WHAT YOU SHOULD DO
Each line of the material below should be reproduced exactly.

------------------------------------------------------------------------

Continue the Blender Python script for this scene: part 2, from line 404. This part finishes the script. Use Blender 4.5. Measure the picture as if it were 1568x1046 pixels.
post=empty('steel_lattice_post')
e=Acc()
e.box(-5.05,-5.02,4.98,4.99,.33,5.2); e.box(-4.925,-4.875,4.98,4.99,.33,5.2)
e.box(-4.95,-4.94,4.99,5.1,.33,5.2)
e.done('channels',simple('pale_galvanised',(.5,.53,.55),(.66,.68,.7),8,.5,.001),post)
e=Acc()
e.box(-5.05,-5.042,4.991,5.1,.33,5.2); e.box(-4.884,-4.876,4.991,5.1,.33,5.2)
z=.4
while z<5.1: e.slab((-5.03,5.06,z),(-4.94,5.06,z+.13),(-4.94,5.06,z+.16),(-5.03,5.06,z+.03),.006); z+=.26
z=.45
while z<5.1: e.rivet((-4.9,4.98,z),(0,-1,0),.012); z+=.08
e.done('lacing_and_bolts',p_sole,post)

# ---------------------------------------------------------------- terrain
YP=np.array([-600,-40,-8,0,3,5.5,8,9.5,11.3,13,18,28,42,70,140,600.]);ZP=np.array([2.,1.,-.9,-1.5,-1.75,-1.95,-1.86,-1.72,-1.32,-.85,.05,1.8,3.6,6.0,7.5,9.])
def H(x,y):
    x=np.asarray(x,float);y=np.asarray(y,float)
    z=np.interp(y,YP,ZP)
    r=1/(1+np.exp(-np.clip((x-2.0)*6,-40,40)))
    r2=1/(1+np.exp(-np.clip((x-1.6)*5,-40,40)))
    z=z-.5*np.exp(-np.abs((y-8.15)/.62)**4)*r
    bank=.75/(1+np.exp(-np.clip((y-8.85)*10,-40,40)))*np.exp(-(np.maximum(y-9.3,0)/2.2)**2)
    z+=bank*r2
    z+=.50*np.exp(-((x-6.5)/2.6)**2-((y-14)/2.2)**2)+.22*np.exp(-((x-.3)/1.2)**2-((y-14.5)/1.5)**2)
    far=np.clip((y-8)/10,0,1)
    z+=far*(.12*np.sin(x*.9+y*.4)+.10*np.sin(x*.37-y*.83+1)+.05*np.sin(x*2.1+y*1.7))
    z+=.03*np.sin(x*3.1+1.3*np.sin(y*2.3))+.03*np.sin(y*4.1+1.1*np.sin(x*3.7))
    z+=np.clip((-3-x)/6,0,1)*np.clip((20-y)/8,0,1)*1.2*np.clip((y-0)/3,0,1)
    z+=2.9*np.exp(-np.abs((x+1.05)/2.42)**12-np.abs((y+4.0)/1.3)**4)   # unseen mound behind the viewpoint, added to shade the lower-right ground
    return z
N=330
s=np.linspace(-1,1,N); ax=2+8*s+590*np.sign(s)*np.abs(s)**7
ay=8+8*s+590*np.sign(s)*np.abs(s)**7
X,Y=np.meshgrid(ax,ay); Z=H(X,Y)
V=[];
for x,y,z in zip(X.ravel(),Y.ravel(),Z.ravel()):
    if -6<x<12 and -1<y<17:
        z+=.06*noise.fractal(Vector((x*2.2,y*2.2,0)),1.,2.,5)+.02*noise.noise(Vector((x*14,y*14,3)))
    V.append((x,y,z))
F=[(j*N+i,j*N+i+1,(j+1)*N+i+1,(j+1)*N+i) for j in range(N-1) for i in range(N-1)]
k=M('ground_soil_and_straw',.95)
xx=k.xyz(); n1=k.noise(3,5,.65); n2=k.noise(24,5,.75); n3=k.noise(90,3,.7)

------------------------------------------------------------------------

CORRECT RESULT
Continue the Blender Python script for this scene: part 2, from line 404. This part finishes the script. Use Blender 4.5. Measure the picture as if it were 1568x1046 pixels.
post=empty('steel_lattice_post')
e=Acc()
e.box(-5.05,-5.02,4.98,4.99,.33,5.2); e.box(-4.925,-4.875,4.98,4.99,.33,5.2)
e.box(-4.95,-4.94,4.99,5.1,.33,5.2)
e.done('channels',simple('pale_galvanised',(.5,.53,.55),(.66,.68,.7),8,.5,.001),post)
e=Acc()
e.box(-5.05,-5.042,4.991,5.1,.33,5.2); e.box(-4.884,-4.876,4.991,5.1,.33,5.2)
z=.4
while z<5.1: e.slab((-5.03,5.06,z),(-4.94,5.06,z+.13),(-4.94,5.06,z+.16),(-5.03,5.06,z+.03),.006); z+=.26
z=.45
while z<5.1: e.rivet((-4.9,4.98,z),(0,-1,0),.012); z+=.08
e.done('lacing_and_bolts',p_sole,post)

# ---------------------------------------------------------------- terrain
YP=np.array([-600,-40,-8,0,3,5.5,8,9.5,11.3,13,18,28,42,70,140,600.]);ZP=np.array([2.,1.,-.9,-1.5,-1.75,-1.95,-1.86,-1.72,-1.32,-.85,.05,1.8,3.6,6.0,7.5,9.])
def H(x,y):
    x=np.asarray(x,float);y=np.asarray(y,float)
    z=np.interp(y,YP,ZP)
    r=1/(1+np.exp(-np.clip((x-2.0)*6,-40,40)))
    r2=1/(1+np.exp(-np.clip((x-1.6)*5,-40,40)))
    z=z-.5*np.exp(-np.abs((y-8.15)/.62)**4)*r
    bank=.75/(1+np.exp(-np.clip((y-8.85)*10,-40,40)))*np.exp(-(np.maximum(y-9.3,0)/2.2)**2)
    z+=bank*r2
    z+=.50*np.exp(-((x-6.5)/2.6)**2-((y-14)/2.2)**2)+.22*np.exp(-((x-.3)/1.2)**2-((y-14.5)/1.5)**2)
    far=np.clip((y-8)/10,0,1)
    z+=far*(.12*np.sin(x*.9+y*.4)+.10*np.sin(x*.37-y*.83+1)+.05*np.sin(x*2.1+y*1.7))
    z+=.03*np.sin(x*3.1+1.3*np.sin(y*2.3))+.03*np.sin(y*4.1+1.1*np.sin(x*3.7))
    z+=np.clip((-3-x)/6,0,1)*np.clip((20-y)/8,0,1)*1.2*np.clip((y-0)/3,0,1)
    z+=2.9*np.exp(-np.abs((x+1.05)/2.42)**12-np.abs((y+4.0)/1.3)**4)   # unseen mound behind the viewpoint, added to shade the lower-right ground
    return z
N=330
s=np.linspace(-1,1,N); ax=2+8*s+590*np.sign(s)*np.abs(s)**7
ay=8+8*s+590*np.sign(s)*np.abs(s)**7
X,Y=np.meshgrid(ax,ay); Z=H(X,Y)
V=[];
for x,y,z in zip(X.ravel(),Y.ravel(),Z.ravel()):
    if -6<x<12 and -1<y<17:
        z+=.06*noise.fractal(Vector((x*2.2,y*2.2,0)),1.,2.,5)+.02*noise.noise(Vector((x*14,y*14,3)))
    V.append((x,y,z))
F=[(j*N+i,j*N+i+1,(j+1)*N+i+1,(j+1)*N+i) for j in range(N-1) for i in range(N-1)]
k=M('ground_soil_and_straw',.95)
xx=k.xyz(); n1=k.noise(3,5,.65); n2=k.noise(24,5,.75); n3=k.noise(90,3,.7)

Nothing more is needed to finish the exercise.